Transcribe the listing below from its opening line up to and including the line that contains "return CAM + d * (Y / d.y)"; reproduce nothing else.

- - - - - - -

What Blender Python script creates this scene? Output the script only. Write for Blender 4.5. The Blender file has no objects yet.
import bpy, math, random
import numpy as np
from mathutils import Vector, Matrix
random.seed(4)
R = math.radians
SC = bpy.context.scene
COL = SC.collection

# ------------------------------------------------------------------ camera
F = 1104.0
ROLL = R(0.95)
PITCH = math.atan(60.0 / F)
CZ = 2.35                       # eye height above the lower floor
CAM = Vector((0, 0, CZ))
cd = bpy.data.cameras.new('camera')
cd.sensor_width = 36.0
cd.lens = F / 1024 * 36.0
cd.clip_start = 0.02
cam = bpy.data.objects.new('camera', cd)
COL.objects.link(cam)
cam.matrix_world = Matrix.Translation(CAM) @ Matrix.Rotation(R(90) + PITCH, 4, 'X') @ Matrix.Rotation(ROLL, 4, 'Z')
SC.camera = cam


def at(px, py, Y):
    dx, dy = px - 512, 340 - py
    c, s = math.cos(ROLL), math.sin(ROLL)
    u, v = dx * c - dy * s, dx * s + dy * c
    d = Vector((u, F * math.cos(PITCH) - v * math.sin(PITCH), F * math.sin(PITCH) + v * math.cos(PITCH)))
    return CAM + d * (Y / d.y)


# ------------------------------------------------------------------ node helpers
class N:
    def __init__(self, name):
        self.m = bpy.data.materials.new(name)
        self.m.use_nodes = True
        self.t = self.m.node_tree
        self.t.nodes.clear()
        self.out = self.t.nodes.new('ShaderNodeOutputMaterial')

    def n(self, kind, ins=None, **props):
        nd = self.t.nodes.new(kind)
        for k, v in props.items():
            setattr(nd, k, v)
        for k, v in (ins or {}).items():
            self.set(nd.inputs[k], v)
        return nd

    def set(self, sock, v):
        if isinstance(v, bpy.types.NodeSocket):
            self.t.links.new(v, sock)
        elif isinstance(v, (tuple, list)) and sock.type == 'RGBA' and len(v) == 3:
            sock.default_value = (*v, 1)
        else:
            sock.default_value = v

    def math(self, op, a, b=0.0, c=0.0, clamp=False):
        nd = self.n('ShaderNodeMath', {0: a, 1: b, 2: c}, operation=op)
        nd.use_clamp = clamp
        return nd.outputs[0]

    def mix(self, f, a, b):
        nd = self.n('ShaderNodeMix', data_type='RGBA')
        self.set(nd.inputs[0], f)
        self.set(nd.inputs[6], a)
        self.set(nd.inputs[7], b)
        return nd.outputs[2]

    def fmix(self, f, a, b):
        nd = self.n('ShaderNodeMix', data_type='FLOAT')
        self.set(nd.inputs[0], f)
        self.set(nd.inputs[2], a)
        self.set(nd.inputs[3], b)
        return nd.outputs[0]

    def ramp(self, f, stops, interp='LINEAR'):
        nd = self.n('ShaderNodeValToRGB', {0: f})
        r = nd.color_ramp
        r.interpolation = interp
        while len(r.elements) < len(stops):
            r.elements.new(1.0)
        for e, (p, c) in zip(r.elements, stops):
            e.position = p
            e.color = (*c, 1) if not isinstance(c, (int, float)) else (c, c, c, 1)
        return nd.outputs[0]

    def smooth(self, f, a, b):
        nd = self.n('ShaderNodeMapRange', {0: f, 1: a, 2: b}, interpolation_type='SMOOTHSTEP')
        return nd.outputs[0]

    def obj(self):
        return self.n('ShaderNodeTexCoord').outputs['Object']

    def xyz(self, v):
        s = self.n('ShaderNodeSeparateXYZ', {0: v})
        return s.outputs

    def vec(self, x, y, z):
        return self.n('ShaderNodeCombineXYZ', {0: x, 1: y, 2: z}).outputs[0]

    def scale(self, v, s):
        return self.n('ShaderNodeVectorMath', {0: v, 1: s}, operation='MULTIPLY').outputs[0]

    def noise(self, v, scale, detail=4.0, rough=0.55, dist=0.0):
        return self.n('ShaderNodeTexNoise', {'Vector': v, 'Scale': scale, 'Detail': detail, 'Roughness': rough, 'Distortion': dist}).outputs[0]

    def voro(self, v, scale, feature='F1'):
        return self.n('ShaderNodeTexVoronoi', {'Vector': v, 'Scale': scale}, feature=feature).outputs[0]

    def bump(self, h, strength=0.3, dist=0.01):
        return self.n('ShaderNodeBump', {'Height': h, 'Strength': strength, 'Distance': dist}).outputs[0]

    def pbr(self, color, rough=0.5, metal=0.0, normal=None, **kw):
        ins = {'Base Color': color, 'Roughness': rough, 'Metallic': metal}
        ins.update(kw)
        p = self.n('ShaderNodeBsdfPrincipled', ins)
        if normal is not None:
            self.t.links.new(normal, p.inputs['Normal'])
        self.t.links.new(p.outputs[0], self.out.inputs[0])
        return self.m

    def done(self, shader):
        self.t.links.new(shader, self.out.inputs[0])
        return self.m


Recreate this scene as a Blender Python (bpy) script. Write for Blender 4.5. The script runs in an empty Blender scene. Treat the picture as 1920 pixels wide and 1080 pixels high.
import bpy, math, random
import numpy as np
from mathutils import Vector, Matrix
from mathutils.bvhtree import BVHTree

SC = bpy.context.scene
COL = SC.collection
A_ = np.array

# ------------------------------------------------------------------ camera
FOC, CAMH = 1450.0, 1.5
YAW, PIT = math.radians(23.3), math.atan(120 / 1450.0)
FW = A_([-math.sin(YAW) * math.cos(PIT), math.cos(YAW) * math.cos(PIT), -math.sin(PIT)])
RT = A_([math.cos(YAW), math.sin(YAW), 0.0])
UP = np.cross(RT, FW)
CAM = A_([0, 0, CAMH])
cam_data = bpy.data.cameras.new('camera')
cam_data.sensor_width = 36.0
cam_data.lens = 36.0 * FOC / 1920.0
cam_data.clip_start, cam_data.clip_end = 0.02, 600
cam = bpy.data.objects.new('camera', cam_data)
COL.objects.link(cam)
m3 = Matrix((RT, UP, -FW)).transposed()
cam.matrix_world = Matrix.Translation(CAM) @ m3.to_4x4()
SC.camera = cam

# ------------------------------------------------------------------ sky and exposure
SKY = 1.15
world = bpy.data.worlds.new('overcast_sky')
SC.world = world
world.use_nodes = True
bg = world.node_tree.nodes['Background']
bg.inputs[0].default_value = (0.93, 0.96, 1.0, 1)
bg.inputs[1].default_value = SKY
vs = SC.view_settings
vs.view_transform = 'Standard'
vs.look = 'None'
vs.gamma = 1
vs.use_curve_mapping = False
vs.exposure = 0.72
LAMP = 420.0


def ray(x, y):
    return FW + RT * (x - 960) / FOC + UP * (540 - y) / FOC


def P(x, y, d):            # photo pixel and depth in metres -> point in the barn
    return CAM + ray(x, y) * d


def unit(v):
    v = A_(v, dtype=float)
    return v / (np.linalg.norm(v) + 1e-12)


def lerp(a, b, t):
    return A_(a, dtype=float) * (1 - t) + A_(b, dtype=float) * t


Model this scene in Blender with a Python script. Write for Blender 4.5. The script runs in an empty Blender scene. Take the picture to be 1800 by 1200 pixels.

- - - - - - -

Expected answer:
What Blender Python script creates this scene? Output the script only. Write for Blender 4.5. The Blender file has no objects yet.
import bpy, math, random
import numpy as np
from mathutils import Vector, Matrix
random.seed(4)
R = math.radians
SC = bpy.context.scene
COL = SC.collection

# ------------------------------------------------------------------ camera
F = 1104.0
ROLL = R(0.95)
PITCH = math.atan(60.0 / F)
CZ = 2.35                       # eye height above the lower floor
CAM = Vector((0, 0, CZ))
cd = bpy.data.cameras.new('camera')
cd.sensor_width = 36.0
cd.lens = F / 1024 * 36.0
cd.clip_start = 0.02
cam = bpy.data.objects.new('camera', cd)
COL.objects.link(cam)
cam.matrix_world = Matrix.Translation(CAM) @ Matrix.Rotation(R(90) + PITCH, 4, 'X') @ Matrix.Rotation(ROLL, 4, 'Z')
SC.camera = cam


def at(px, py, Y):
    dx, dy = px - 512, 340 - py
    c, s = math.cos(ROLL), math.sin(ROLL)
    u, v = dx * c - dy * s, dx * s + dy * c
    d = Vector((u, F * math.cos(PITCH) - v * math.sin(PITCH), F * math.sin(PITCH) + v * math.cos(PITCH)))
    return CAM + d * (Y / d.y)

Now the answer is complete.